Il caso dell’outlet in Valle Armea -si parva licet componere magnis- è l’ago della bussola che indica al sindaco la direzione da prendere prima del 22 maggio 2016 quando decadrà il PUC, piano urbanistico comunale, adottato il 16 ottobre di due anni fa ma uscito il 15 luglio 2009 dalla costola di un altro sindaco cieco e sordomuto però anche lui utile alla causa.
Il sindaco attuale dovrebbe lasciar scadere questo Golem urbanistico ma da ostaggio politico si guarderà bene dal farlo all’ombra delle bandiere del giustizialismo marxista che punisce le speculazioni edilizie, le rendite parassitarie e il plusvalore capitalista e premia le azioni virtuose al servizio del popolo.
Ma, come tutto il resto, anche l’identikit del protagonista del romanzo di Calvino e del film di Rosi non è più quello, da tempo il gioco non vale più la candela.
E’ una questione di convenienza, di sostenibilità economica e di mercato come dimostrano le decine e decine di incompiute private in abbandono e le aste pubbliche che lasciano deserte le dismissioni comunali con aiutino.
Oggi la speculazione e le mani sulla città hanno una fisionomia completamente diversa, distante dagli stereotipi di Calvino e Rosi e si chiamano urbanistica creativa e negoziata che punta alla sinergia pubblico-privata.
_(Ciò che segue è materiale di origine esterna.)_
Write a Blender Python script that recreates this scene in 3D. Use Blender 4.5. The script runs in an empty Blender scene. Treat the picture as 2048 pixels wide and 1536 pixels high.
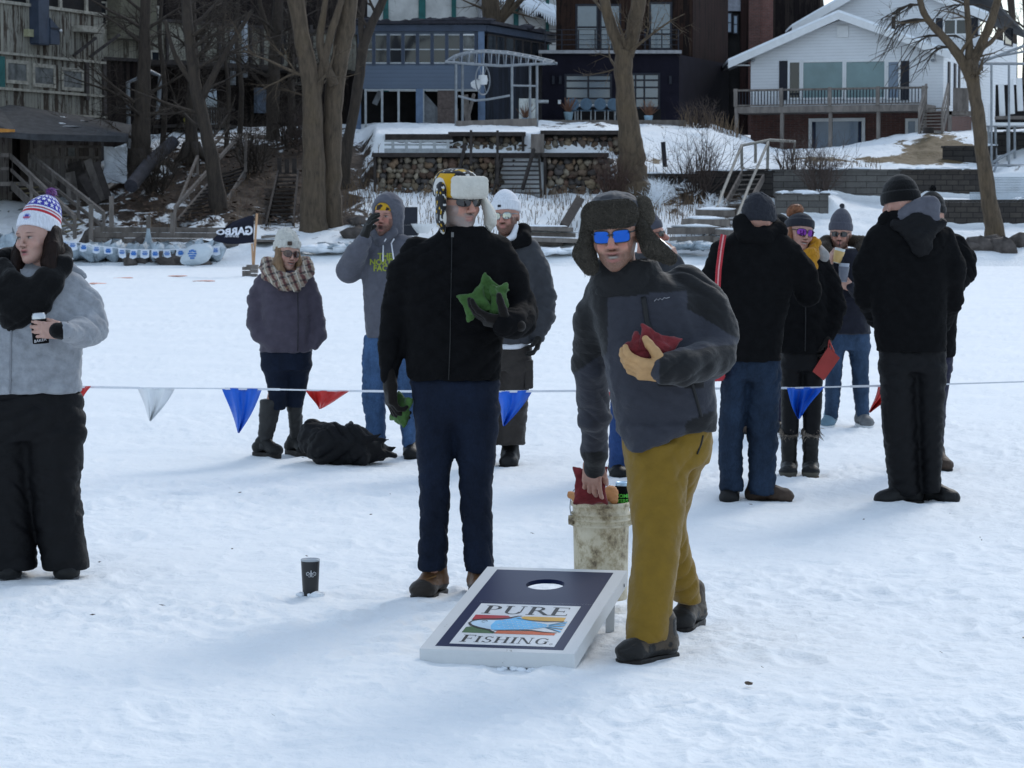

A Sanremo, poi, l’hanno consegnata agli uffici comunali come se il governo del territorio, dell’ambiente e del paesaggio fosse un gioco tipo Minecraft, e il suo packaging potesse essere lasciato a un ventriloquo brianzolo dopo che l’assessore expert aveva alzato i tacchi ed era uscito di scena alla chetichella.
La novità è la password del “favor Principis”, quella che traccia corsie preferenziali in nome della virtù da premiare, che rende equa una valutazione altrimenti iniqua, che scavalca ostacoli burocratici e che nobilita i “furbetti del trampolino”.
Peccato che tutte le volte la piscina sotto sia asciutta e che loro si rompano le ossa.
Ma tant’è, occorre far strada al nuovo che avanza, anzi al vecchio perché l’economia collettiva dei kolchoz ha un secolo di età, con una piccola differenza: è nata per mettere la falce e il martello nelle mani dello Stato, adesso li ha sostituiti con banche e carrello consegnati alle superpotenze private.
Un piccolo esempio: una volta in via Matteotti i rappresentanti dei grandi marchi della moda bussavano ad Annamode, Cremieux e a tanti altri, adesso il collettivo della moda è diventato il padrone di casa e saranno le boutiques superstiti a dover bussare alla sua porta.
Lo stesso vale per tutti gli altri settori della società sanremese e non soltanto della sua economia, all’insegna di neologismi magici, tipo polo, strategic urban areas et similia.
Ecco perché il sindaco dovrebbe fare come il Rabbino di Praga e come Zoccarato, mandare in soffitta il Golem brianzolo.